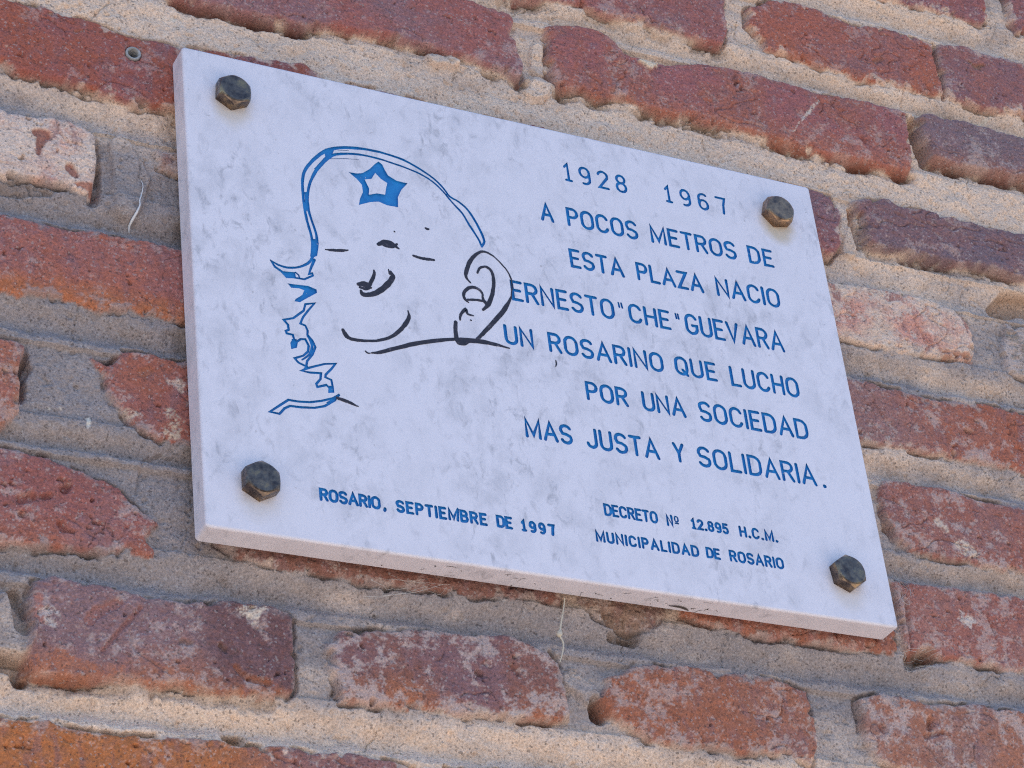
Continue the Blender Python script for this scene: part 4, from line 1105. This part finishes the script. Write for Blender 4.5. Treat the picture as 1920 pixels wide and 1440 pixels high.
se = NT('dry_straw')
se.set(Base_Color=(0.60, 0.50, 0.38), Roughness=0.7)
root = bpy.data.objects.new('grass_seed', None); COL.objects.link(root)
q = unproj([(1059, 1121), (1056, 1145), (1052, 1168), (1050, 1183)], WALL_Y - 0.004)
root.location = (q[0][0] / 1000, WALL_Y - 0.004, q[0][1] / 1000 + ZC); root.empty_display_size = 0.01
tag(root, 'dry pale grass seed with a wispy tail hanging under the lower edge of the plaque', 'seed')
def rel(x, y, z): return (x / 1000 - root.location.x, y - root.location.y, z / 1000 + ZC - root.location.z)
vs, fs = tube([rel(x, WALL_Y - 0.004, z) for x, z in smooth(q, 4)], list(np.linspace(.0003, .0006, 13)))
mesh_obj('awn', vs, fs, se.m, root, True)
q2 = unproj([(1051, 1180), (1049, 1188), (1048, 1194)], WALL_Y - 0.004)
vs, fs = tube([rel(x, WALL_Y - 0.004, z) for x, z in smooth(q2, 4)], [.0004, .0008, .0012, .0015, .0016, .0016, .0015, .0012, .0006], 8)
mesh_obj('husk', vs, fs, se.m, root, True)
q3 = unproj([(1049, 1192), (1056, 1205), (1055, 1222), (1050, 1242)], WALL_Y - 0.004)
vs, fs = tube([rel(x, WALL_Y - 0.004, z) for x, z in smooth(q3, 4)], list(np.linspace(.0006, .0003, 13)))
mesh_obj('tail', vs, fs, se.m, root, True)

# cobweb threads between the stone and the bricks
cw = NT('cobweb_silk')
cw.set(Base_Color=(0.66, 0.62, 0.58), Roughness=0.6)
def web(name, spots, n, label, seed):
    rg = np.random.RandomState(seed); vs, fs = [], []
    for k in range(n):
        a_, b_ = spots[rg.randint(len(spots))], spots[rg.randint(len(spots))]
        if a_ is b_: continue
        q = unproj([(a_[0] + rg.uniform(-9, 9), a_[1] + rg.uniform(-7, 7)), (b_[0] + rg.uniform(-9, 9), b_[1] + rg.uniform(-7, 7))], WALL_Y - 0.002)
        md = q.mean(0) + [rg.uniform(-3, 3), -abs(rg.normal(0, 2))]
        pp = smooth(np.array([q[0], md, q[1]]), 5)
        v_, f_ = tube([(x / 1000, surf(x, z) - 0.0012, z / 1000 + ZC) for x, z in pp], rg.uniform(.00003, .00008), 4)
        o_ = len(vs); vs += v_; fs += [tuple(i + o_ for i in f) for f in f_]
    o = mesh_obj(name, vs, fs, cw.m)
    tag(o, label, 'cobweb'); return o
web('cobweb', [(1688, 1062), (1676, 1085), (1700, 1098), (1716, 1095), (1692, 1130), (1710, 1122)], 16, 'torn pale cobweb at the lower right corner of the plaque', 3)
web('cobweb', [(1700, 1222), (1722, 1240), (1748, 1246), (1756, 1218), (1708, 1248)], 14, 'cobweb stretched over a broken hole in the bed joint', 4)
web('cobweb', [(700, 1086), (740, 1080), (770, 1092), (800, 1090), (690, 1108), (840, 1098)], 9, 'thin cobweb under the lower edge of the plaque', 5)

# dusty dark strands clinging to the underside of the stone
dk_ = NT('dusty_strand')
dk_.set(Base_Color=(0.07, 0.05, 0.04), Roughness=0.8)
rg = np.random.RandomState(12); vs, fs = [], []
for k in range(20):
    x = rg.uniform(-95, 90) if k < 14 else rg.uniform(40, 85); y = rg.uniform(3, 12); a_ = rg.uniform(-0.7, 0.7) + (math.pi if rg.rand() < 0.5 else 0)
    L_ = rg.uniform(2, 9); pts = []
    for i in range(6):
        pts.append((x / 1000, min(max(y, 1.8), 14.5) / 1000, ZC - 0.15 - 0.00012 - rg.uniform(0, 0.0002)))
        x += L_ / 5 * math.cos(a_); y += L_ / 5 * math.sin(a_) * 0.8; a_ += rg.normal(0, 0.45)
    v_, f_ = tube(pts, rg.uniform(.00005, .00011), 4); o_ = len(vs); vs += v_; fs += [tuple(i + o_ for i in f) for f in f_]
for k in range(16):
    x, y = rg.uniform(-110, 95), rg.uniform(2.5, 14)
    v_, f_ = tube([(x / 1000, y / 1000, ZC - 0.1502), ((x + rg.uniform(.2, .7)) / 1000, (y + rg.uniform(-.3, .3)) / 1000, ZC - 0.1503)], rg.uniform(.00015, .0003), 5)
    o_ = len(vs); vs += v_; fs += [tuple(i + o_ for i in f) for f in f_]
pts = [(62 / 1000, .0105, ZC - .1505), (66 / 1000, .0095, ZC - .151), (70 / 1000, .0102, ZC - .1508), (74 / 1000, .0112, ZC - .1512)]
v_, f_ = tube(smooth(np.array(pts), 4), list(np.interp(np.linspace(0, 1, 13), [0, .4, .8, 1], [.0002, .0005, .0007, .0003])), 6)
o_ = len(vs); vs += v_; fs += [tuple(i + o_ for i in f) for f in f_]
ds = mesh_obj('cobweb', vs, fs, dk_.m)
tag(ds, 'dark dusty cobweb strands and specks clinging to the underside of the plaque', 'cobweb')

********************

• Task statement
Quote the data exactly, leaving every image out of the copy.

• Solution for this exercise
Continue the Blender Python script for this scene: part 4, from line 1105. This part finishes the script. Write for Blender 4.5. Treat the picture as 1920 pixels wide and 1440 pixels high.
se = NT('dry_straw')
se.set(Base_Color=(0.60, 0.50, 0.38), Roughness=0.7)
root = bpy.data.objects.new('grass_seed', None); COL.objects.link(root)
q = unproj([(1059, 1121), (1056, 1145), (1052, 1168), (1050, 1183)], WALL_Y - 0.004)
root.location = (q[0][0] / 1000, WALL_Y - 0.004, q[0][1] / 1000 + ZC); root.empty_display_size = 0.01
tag(root, 'dry pale grass seed with a wispy tail hanging under the lower edge of the plaque', 'seed')
def rel(x, y, z): return (x / 1000 - root.location.x, y - root.location.y, z / 1000 + ZC - root.location.z)
vs, fs = tube([rel(x, WALL_Y - 0.004, z) for x, z in smooth(q, 4)], list(np.linspace(.0003, .0006, 13)))
mesh_obj('awn', vs, fs, se.m, root, True)
q2 = unproj([(1051, 1180), (1049, 1188), (1048, 1194)], WALL_Y - 0.004)
vs, fs = tube([rel(x, WALL_Y - 0.004, z) for x, z in smooth(q2, 4)], [.0004, .0008, .0012, .0015, .0016, .0016, .0015, .0012, .0006], 8)
mesh_obj('husk', vs, fs, se.m, root, True)
q3 = unproj([(1049, 1192), (1056, 1205), (1055, 1222), (1050, 1242)], WALL_Y - 0.004)
vs, fs = tube([rel(x, WALL_Y - 0.004, z) for x, z in smooth(q3, 4)], list(np.linspace(.0006, .0003, 13)))
mesh_obj('tail', vs, fs, se.m, root, True)

# cobweb threads between the stone and the bricks
cw = NT('cobweb_silk')
cw.set(Base_Color=(0.66, 0.62, 0.58), Roughness=0.6)
def web(name, spots, n, label, seed):
    rg = np.random.RandomState(seed); vs, fs = [], []
    for k in range(n):
        a_, b_ = spots[rg.randint(len(spots))], spots[rg.randint(len(spots))]
        if a_ is b_: continue
        q = unproj([(a_[0] + rg.uniform(-9, 9), a_[1] + rg.uniform(-7, 7)), (b_[0] + rg.uniform(-9, 9), b_[1] + rg.uniform(-7, 7))], WALL_Y - 0.002)
        md = q.mean(0) + [rg.uniform(-3, 3), -abs(rg.normal(0, 2))]
        pp = smooth(np.array([q[0], md, q[1]]), 5)
        v_, f_ = tube([(x / 1000, surf(x, z) - 0.0012, z / 1000 + ZC) for x, z in pp], rg.uniform(.00003, .00008), 4)
        o_ = len(vs); vs += v_; fs += [tuple(i + o_ for i in f) for f in f_]
    o = mesh_obj(name, vs, fs, cw.m)
    tag(o, label, 'cobweb'); return o
web('cobweb', [(1688, 1062), (1676, 1085), (1700, 1098), (1716, 1095), (1692, 1130), (1710, 1122)], 16, 'torn pale cobweb at the lower right corner of the plaque', 3)
web('cobweb', [(1700, 1222), (1722, 1240), (1748, 1246), (1756, 1218), (1708, 1248)], 14, 'cobweb stretched over a broken hole in the bed joint', 4)
web('cobweb', [(700, 1086), (740, 1080), (770, 1092), (800, 1090), (690, 1108), (840, 1098)], 9, 'thin cobweb under the lower edge of the plaque', 5)

# dusty dark strands clinging to the underside of the stone
dk_ = NT('dusty_strand')
dk_.set(Base_Color=(0.07, 0.05, 0.04), Roughness=0.8)
rg = np.random.RandomState(12); vs, fs = [], []
for k in range(20):
    x = rg.uniform(-95, 90) if k < 14 else rg.uniform(40, 85); y = rg.uniform(3, 12); a_ = rg.uniform(-0.7, 0.7) + (math.pi if rg.rand() < 0.5 else 0)
    L_ = rg.uniform(2, 9); pts = []
    for i in range(6):
        pts.append((x / 1000, min(max(y, 1.8), 14.5) / 1000, ZC - 0.15 - 0.00012 - rg.uniform(0, 0.0002)))
        x += L_ / 5 * math.cos(a_); y += L_ / 5 * math.sin(a_) * 0.8; a_ += rg.normal(0, 0.45)
    v_, f_ = tube(pts, rg.uniform(.00005, .00011), 4); o_ = len(vs); vs += v_; fs += [tuple(i + o_ for i in f) for f in f_]
for k in range(16):
    x, y = rg.uniform(-110, 95), rg.uniform(2.5, 14)
    v_, f_ = tube([(x / 1000, y / 1000, ZC - 0.1502), ((x + rg.uniform(.2, .7)) / 1000, (y + rg.uniform(-.3, .3)) / 1000, ZC - 0.1503)], rg.uniform(.00015, .0003), 5)
    o_ = len(vs); vs += v_; fs += [tuple(i + o_ for i in f) for f in f_]
pts = [(62 / 1000, .0105, ZC - .1505), (66 / 1000, .0095, ZC - .151), (70 / 1000, .0102, ZC - .1508), (74 / 1000, .0112, ZC - .1512)]
v_, f_ = tube(smooth(np.array(pts), 4), list(np.interp(np.linspace(0, 1, 13), [0, .4, .8, 1], [.0002, .0005, .0007, .0003])), 6)
o_ = len(vs); vs += v_; fs += [tuple(i + o_ for i in f) for f in f_]
ds = mesh_obj('cobweb', vs, fs, dk_.m)
tag(ds, 'dark dusty cobweb strands and specks clinging to the underside of the plaque', 'cobweb')